When sociologists attempt to understand the social purpose of prisons and jails, some conclude that they provide society one or more functions: deterrence, rehabilitation, retribution, and/or protection. Let’s quickly define each of these ideas. Deterrence is the idea that imprisonment will discourage future criminal acts by rational people. Rehabilitation is a process in which criminals are given a set of life skills that increase the likelihood they will adapt to the challenges of society without having to resort to criminal behavior. Retribution involves giving victims and law-abiding citizens in society reprisal against wrongdoers. Protection refers to society physically and socially isolating criminals from potential victims.

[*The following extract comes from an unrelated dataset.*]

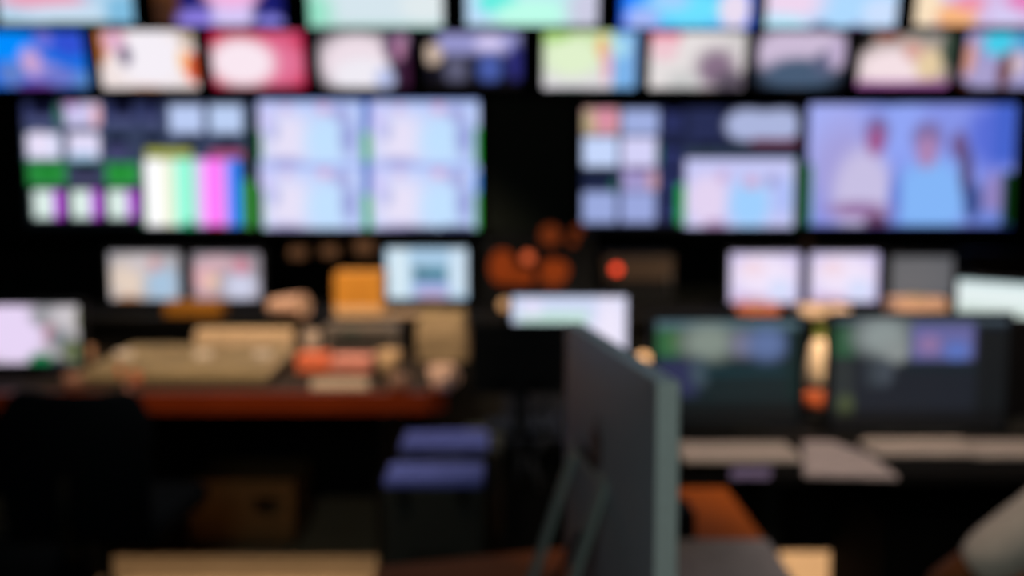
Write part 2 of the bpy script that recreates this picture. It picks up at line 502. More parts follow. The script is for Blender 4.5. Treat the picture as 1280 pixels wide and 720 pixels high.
monitor('multiview_display', (27, 125, 318, 288), 5.58, SL, opsA, 'large wall display at the left showing many small tiles and vertical colour bars', 'display', G3, bez=.01, res=(145, 82))
opsB = []
for (a, b) in ((324, 455), (464, 600)):
    for (c, d) in ((126, 203), (205, 286)):
        wv, hv = b - a, d - c
        opsB += [('r', a, c, b, d, (190, 208, 252), 3), ('e', a + .28 * wv, c + .62 * hv, .26 * wv, .40 * hv, (230, 224, 248), .9), ('e', a + .64 * wv, c + .66 * hv, .2 * wv, .38 * hv, (192, 224, 255), .9),
                 ('e', a + .26 * wv, c + .12 * hv, 7, 7, (212, 188, 226), .8), ('e', a + .62 * wv, c + .13 * hv, 8, 8, (218, 178, 215), .8), ('e', a + .78 * wv, c + .22 * hv, 10, 9, (160, 160, 215), .8),
                 ('e', a + .85 * wv, c + .6 * hv, 10, 22, (150, 160, 218), .8), ('e', a + .14 * wv, c + .5 * hv, 7, 12, (175, 185, 228), .8), ('r', a, c, b, c + 5, (150, 172, 235), 4), ('e', a + .25 * wv, c + .98 * hv, 22, 5, (170, 165, 215), .8), ('e', a + .08 * wv, c + .3 * hv, 8, 22, (205, 200, 248), .8)]
opsB += [('r', 320, 122, 603, 127, (90, 120, 205), 2), ('r', 453, 122, 464, 290, (70, 105, 190), 2), ('r', 453, 166, 464, 202, (10, 165, 70), 3), ('r', 453, 243, 464, 288, (20, 170, 80), 3),
         ('r', 594, 160, 603, 205, (5, 175, 20), 2), ('r', 594, 240, 603, 290, (5, 175, 20), 2), ('r', 320, 165, 328, 200, (20, 150, 60), 2), ('r', 320, 235, 328, 288, (10, 170, 40), 2), ('e', 598, 228, 5, 14, (60, 150, 245)),
         ('r', 508, 283, 545, 290, (60, 70, 120), 3), ('r', 550, 282, 590, 290, (70, 80, 130), 3), ('r', 320, 286, 603, 290, (90, 110, 190), 2)]
monitor('quad_view_display', (320, 122, 603, 290), 5.58, (170, 190, 250), opsB, 'large wall display with four pale blue pictures in two tall columns', 'display', G3, bez=.008, res=(142, 84))
opsC = [('r', 728, 136, 773, 168, (200, 158, 150), 3), ('e', 757, 150, 14, 16, (218, 142, 165), .8), ('e', 736, 155, 8, 14, (190, 172, 135)), ('r', 777, 138, 822, 168, (160, 175, 225), 3),
        ('r', 728, 172, 772, 208, (198, 215, 252), 3), ('r', 777, 172, 820, 208, (212, 210, 248), 3), ('r', 728, 210, 770, 238, (26, 34, 66), 2), ('r', 733, 211, 765, 218, (6, 10, 22)),
        ('r', 778, 210, 822, 238, (165, 155, 208), 3), ('e', 800, 213, 18, 4, (110, 80, 130)), ('e', 816, 226, 6, 12, (200, 155, 165)), ('r', 728, 240, 771, 278, (155, 170, 222), 3), ('r', 777, 240, 820, 278, (155, 168, 222), 3),
        ('r', 723, 160, 727, 200, (10, 120, 30)), ('r', 820, 180, 826, 206, (20, 90, 60)), ('e', 768, 232, 4, 8, (30, 100, 70))]
for yy in (134, 177, 210, 243):
    opsC += [('r', 828, yy, 852, yy + 32, (40, 46, 92), 2), ('r', 832, yy + 1, 850, yy + 7, (6, 8, 26))]
opsC += [('r', 860, 134, 900, 178, (38, 44, 82), 3), ('r', 872, 178, 896, 184, (8, 10, 20)), ('r', 855, 186, 1000, 196, (48, 62, 80), 3), ('e', 931, 157, 25, 19, (172, 182, 222), .4), ('e', 977, 157, 24, 19, (172, 182, 222), .4), ('r', 930, 140, 978, 174, (172, 182, 222), 6), ('r', 938, 174, 1000, 182, (110, 22, 40), 2),
         ('r', 910, 178, 938, 185, (5, 8, 16)),
         ('r', 857, 199, 996, 288, (198, 200, 246), 3), ('e', 885, 250, 26, 32, (228, 212, 242), .6), ('e', 938, 255, 26, 32, (160, 208, 255), .6), ('e', 903, 220, 7, 8, (208, 178, 215), .8), ('e', 940, 228, 9, 8, (212, 168, 205), .8), ('e', 980, 245, 12, 25, (175, 190, 248)), ('e', 895, 280, 14, 5, (175, 140, 185)), ('e', 965, 226, 8, 8, (160, 160, 210)),
         ('r', 847, 230, 857, 280, (10, 160, 50), 2), ('r', 993, 199, 1000, 288, (10, 130, 40), 2), ('r', 723, 279, 851, 288, (5, 6, 12), 2)]
monitor('multiview_display', (724, 132, 1000, 288), 5.58, (28, 33, 62), opsC, 'large wall display right of the blank panel, small tiles above one big picture', 'display', G3, bez=.01, res=(138, 80))
opsD = [('e', 1035, 165, 50, 50, (165, 175, 245), .9), ('e', 1055, 215, 40, 60, (165, 160, 220), .8), ('e', 1125, 160, 30, 45, (145, 165, 245), .8), ('e', 1238, 170, 30, 40, (90, 110, 215), .8),
        ('e', 1080, 242, 36, 56, (200, 192, 228), .5), ('e', 1140, 262, 26, 45, (125, 165, 240), .5), ('e', 1166, 248, 46, 50, (132, 182, 248), .5), ('e', 1120, 250, 8, 35, (110, 130, 215), .8),
        ('e', 1095, 165, 15, 20, (120, 105, 160), .6), ('e', 1094, 177, 11, 17, (160, 88, 142), .7), ('e', 1158, 172, 19, 20, (125, 110, 165), .6), ('e', 1158, 190, 13, 20, (172, 132, 180), .6),
        ('e', 1198, 182, 10, 18, (110, 85, 135), .6), ('e', 1208, 215, 8, 32, (85, 72, 115), .6), ('e', 1218, 252, 12, 25, (60, 78, 140), .6), ('e', 1243, 245, 12, 30, (145, 130, 190), .6),
        ('e', 1075, 262, 38, 10, (150, 115, 165), .8), ('e', 1098, 276, 16, 9, (100, 60, 90), .6), ('e', 1240, 275, 18, 12, (110, 135, 215), .6), ('r', 1240, 127, 1272, 205, (70, 100, 205), 14),
        ('r', 1003, 205, 1015, 288, (10, 135, 25), 4), ('r', 1254, 215, 1273, 288, (12, 50, 12), 6), ('r', 1003, 281, 1273, 288, (50, 60, 150), 4), ('e', 1110, 128, 20, 5, (70, 90, 160)), ('r', 1003, 127, 1273, 130, (80, 90, 170), 2)]
monitor('programme_display', (1005, 127, 1272, 287), 5.58, (134, 148, 232), opsD, 'large wall display showing two people in white and blue shirts', 'display', G3, bez=.01, res=(134, 80))

# warm reflections painted as brown cards along the shelf under the large displays
G6 = 'painted warm reflections on the cable shelf'
for k, (px, py, wpx, hpx) in enumerate(((372, 316, 22, 14), (412, 314, 22, 14), (455, 309, 24, 18), (1010, 302, 12, 9))):
    a, b = at(px - wpx / 2, py + hpx / 2, 5.63), at(px + wpx / 2, py - hpx / 2, 5.63)
    zs = at(0, 296, 5.62).z
    tr = empty('warm_reflection', ((a.x + b.x) / 2, 5.632, b.z), 0, ('painted warm reflection below the left end of the quad picture display', 'painted warm reflection below the middle of the quad picture display, second of three',
         'largest painted warm reflection, third of three under the quad picture display', 'small painted warm reflection between the two right-hand large displays')[k], 'tag', G6)
    MB().box((0, 0, (a.z - b.z) / 2), (b.x - a.x, .008, b.z - a.z), .002).build('card', HIGHLIGHT_BROWN, tr)
    MB().tube((0, 0, -.004), (0, 0, zs - .017 - b.z + .001), .002).build('string', BLACK, tr)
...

A panel of three federal judges in San Francisco have ordered the early release of up to one-third of the prisoners in the California correctional system. This could be as many as 57,000 inmate releases over the next three years. The judges have reportedly reached this decision based upon concern that overcrowding could create a dangerous environment for the inmates.

Would you like to comment on this issue? If so, start by selecting a discussion point below and responding to it:

1) Keeping the above functions of imprisonment in mind, which functions (if any) do you think might be violated by the early release of inmates into society?

2) What might be some alternative ways to address prison overcrowding than through early release?

3) Historically, when economic hard times occur, the crime rate increases as the state’s operational budget for prisons decreases. This combination often leads to prison overcrowding. Do you think this problem might spread to states other than California?

4) Do you think prison might serve other purposes than those listed above? If so, explain them.